Tail gunner was on his own.
Pull widow, and jump.
They may have been on the earlier models when the tailgunner actually sat back in the tail. On the G and H models (only Hs left today) the gunner was in an ejection seat next to the EWO. I remember a story from the early 80s about an incident on a G/H training mission.
Apparently intercom was kind of flaky and they were getting ready to transition from high altitude flight cruise and enter a low-level route. Turbulence was pretty bad and with the comms the EWO communicated to the Gunner by yelling above the noise. Apparently he said something akin to “we’re going down now” meaning they were descending to the low level route. The Gunner interpreted this to mean that the airplane had a problem (reinforced by the turbulence) and punched out leaving the EWO to stare at a hole and empty space where the gunner and his ejection seat had been.
The gunner position was eliminated in Buffs in the early to mid 90s as part of the Peace Dividend drawdown under Clinton.
When I left the staff in 94 and returned to a flying assignment we had a number of former gunners who had crossed trained to various other crew positions in AWACS in order to continue flying.

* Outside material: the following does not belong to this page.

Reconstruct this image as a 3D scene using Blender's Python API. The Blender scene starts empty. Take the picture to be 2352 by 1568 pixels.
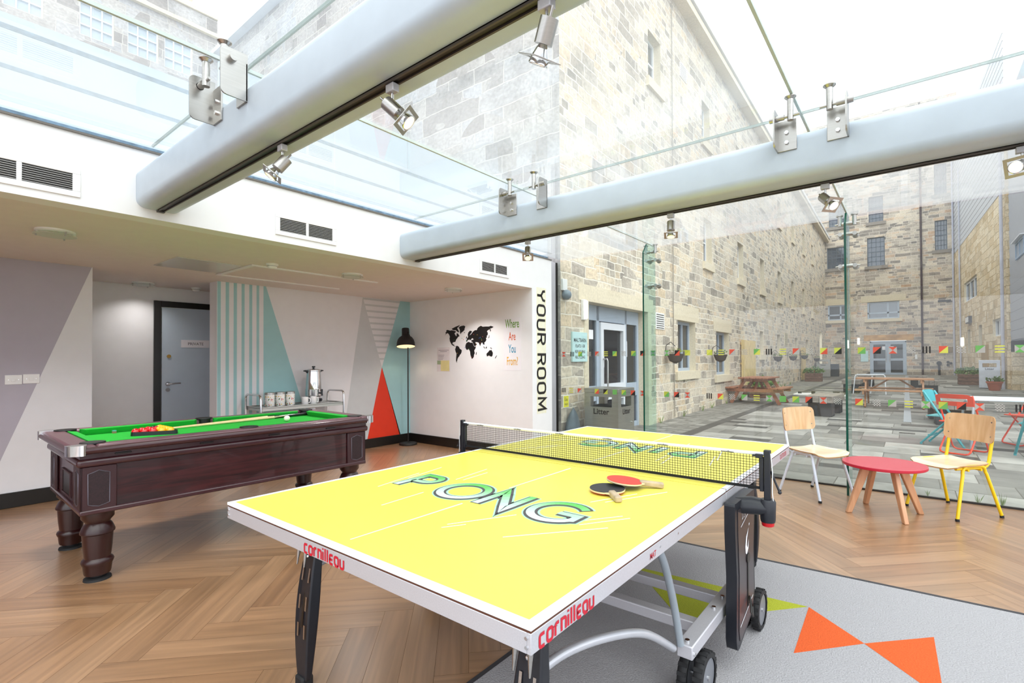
import bpy, bmesh, math, random
from mathutils import Vector, Matrix
random.seed(7)
S = bpy.context.scene
COL = S.collection
PI = math.pi
# ------------------------------------------------------------------ camera
cam = bpy.data.cameras.new('camera'); co = bpy.data.objects.new('camera', cam); COL.objects.link(co)
FPX, CX, CY, YAW, PITCH, ROLL, CH = 1136.9, 1224.1, 811.95, -0.6542, 0.0114, -0.0052, 1.3216
cam.sensor_width = 36; cam.sensor_fit = 'HORIZONTAL'; cam.lens = FPX / 2352 * 36
cam.shift_x = (1176 - CX) / 2352; cam.shift_y = (CY - 784) / 2352
cam.clip_start = .02; cam.clip_end = 300
fw = Vector((math.sin(YAW) * math.cos(PITCH), math.cos(YAW) * math.cos(PITCH), math.sin(PITCH)))
rt = Vector((math.cos(YAW), -math.sin(YAW), 0)); up = rt.cross(fw)
r2 = rt * math.cos(ROLL) + up * math.sin(ROLL); u2 = up * math.cos(ROLL) - rt * math.sin(ROLL)
m = Matrix((r2, u2, -fw)).transposed().to_4x4(); m.translation = (0, 0, CH)
co.matrix_world = m
S.camera = co
# ------------------------------------------------------------------ sky, exposure
S.view_settings.view_transform = 'Standard'; S.view_settings.look = 'None'
S.view_settings.gamma = 1; S.view_settings.use_curve_mapping = False
S.view_settings.exposure = 1.05
W = bpy.data.worlds.new('sky'); S.world = W; W.use_nodes = True
wn = W.node_tree; bg = wn.nodes['Background']
tc = wn.nodes.new('ShaderNodeTexCoord'); sep = wn.nodes.new('ShaderNodeSeparateXYZ')
rp = wn.nodes.new('ShaderNodeValToRGB')
wn.links.new(tc.outputs['Generated'], sep.inputs[0]); wn.links.new(sep.outputs['Z'], rp.inputs[0])
rp.color_ramp.elements[0].position = 0.0; rp.color_ramp.elements[0].color = (.86, .9, 1, 1)
rp.color_ramp.elements[1].position = 0.6; rp.color_ramp.elements[1].color = (.95, .97, 1, 1)
wn.links.new(rp.outputs[0], bg.inputs[0]); bg.inputs[1].default_value = 1.25
sun = bpy.data.lights.new('sun', 'SUN'); sun.energy = 1.0; sun.angle = 1.2; sun.color = (1, .97, .92)
so = bpy.data.objects.new('sun', sun); COL.objects.link(so)
so.rotation_euler = (math.radians(38), 0, math.radians(60))
S.cycles.max_bounces = 8; S.cycles.transparent_max_bounces = 16
S.cycles.diffuse_bounces = 5; S.cycles.glossy_bounces = 4; S.cycles.transmission_bounces = 6
S.cycles.caustics_reflective = False; S.cycles.caustics_refractive = False
S.cycles.sample_clamp_indirect = 4
try:
    S.cycles.use_denoising = True; S.cycles.denoiser = 'OPENIMAGEDENOISE'
except Exception: pass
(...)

I remebember some Flight Engineers and Surveilance Techs.
FWIW: it appears most of the B-52s used during Linebacker II were D models.
https://en.wikipedia.org/wiki/Boeing_B-52_Stratofortress#Vietnam_War
Seems to me that an ejection seat is merely a device used to assist the exiting individual’s jump from a disabled aircraft. (smile) I’ll go out on a limb here and say that even those downward firing seats were almost certainly a better bet at Linebacker II altitudes than riding a crippled aircraft into a smoking hole.
However, if you want to be pedantic about “bailing out” versus ejecting, I’ll also guess that the same thing happened at least a few times during the Korean War too. People forget we conducted a significant strategic bombing campaign (largely using B-29s if I recall correctly) against targets in North Korea during that war. I don’t believe the B-29 was ever equipped with ejection seats, so I’d guess at least a few B-29 crews had to bail out of a disabled aircraft at some point during that war.
Addendum: no need to guess. Bailouts from B-29s indeed happened during Korea.
https://www.historynet.com/korean-war-the-boeing-b-29-superfortress-served-throughout-the-air-war.htm
Downward firing are okay except on takeoff. They are definitely not zero-zero seats,
Bailout through the Main Cabin Door was the method taught and trained for in the P-3. To my knowledge an emergency bailout was never performed from that aircraft, as it’s considered preferable to ditch in the ocean.
I have watched some crazy SEALs jump through it, though, so it can be done.
Put your ass in the blast and your knees in the breeze! 🙂
DB yearns from the grave to have had this option on his final flight.
He was well paid but lost it all on a gamble.
Apparently…
Ha! wrong DB.
I was thinking of DB Cooper.
https://en.wikipedia.org/wiki/D._B._Cooper
I wondered if anyone would think of the Cooper DB instead of Bernath. Lol.
I contacted my former roommate a career E-2 guy with over 600 traps. Here is what he had to say. He’s been retired for 10 years.
Rumor has it that it was a total hydraulic failure meaning both the flight and combined hydraulic systems failed. At that point, the only logical course is to get the hell out fast while the airplane is trimmed up because its nothing but a flying brick at that point. The only other possibility would be a pitch lock which would lead to uncontrollable flight in the landing configuration. I’m betting it was a failure of hydraulics.
10th E-2C lost since 1975. Now that they have air refueling, I shudder to think about what will happen to try to get aboard at night after a 7.5 hour flight.